Taking on a self-everything world with his first raspberry, er, novel
Although you're the author of 10 works of nonfiction, a journalist and a playwright, Lapham Rising is your first novel. Why write a novel now?
After three decades of writing essays, I still wanted to do creative work. I wondered, what's the point of living a whole life if you're not willing to try to do what you want to do? Three years ago I stopped writing for Time; now I've practically dropped everything but the TV pieces in favor of fiction. I've been an essayist primarily, but this book is just as serious a comment on the themes that have always concerned me: self-aggrandizement, ostentation, the spoiling of nature.
Does it come as easily to you?
I'm an amateur at this. When I started out writing, I thought I would be a poet, and I studied poetry with Robert Lowell at Harvard. But I didn't have talent or patience, especially patience. I wanted to be noticed, and being a journalist was a way to be noticed. But to be able to start the day and dream into my subject, not to turn to my notes, not to look at a quotation—not to do any of the other things I do as a journalist—to wonder about Harry March [Rosenblatt's cranky novelist protagonist living in the Hamptons] and what he'll do next... the novel is the product of a mood and state of mind entirely free.
Is Harry March like you?
He's nuts—that helps—totally antisocial, unfit for human company. And we share the same work, the same worldview: that the world today is self-absorbed, self-promoting, indeed self-everything, involved only with the ego. What Harry prefers is a quieter view of life, a time when people thought of others. Harry is odd and funny—sometimes intentionally. And, as it is for Harry, Dr. Johnson's "The Vanity of Human Wishes" is certainly one of my favorite poems. Johnson spoke for the modest, reasonable man.
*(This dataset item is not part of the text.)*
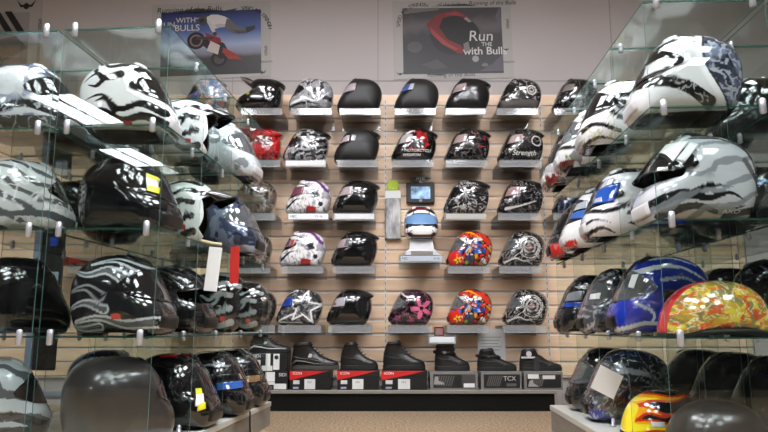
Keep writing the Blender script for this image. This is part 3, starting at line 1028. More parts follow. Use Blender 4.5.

He also, famously, wrote essays—
A satirical novel is like an essay standing on its head and sticking out its tongue. The point comes through the back door.
And that has trumped journalism for now?
Although journalism supported me and my family, I think I'll stay with satire—it seems to suit my nature, and I would rather make people laugh. If they're laughing at it, then they're agreeing with it.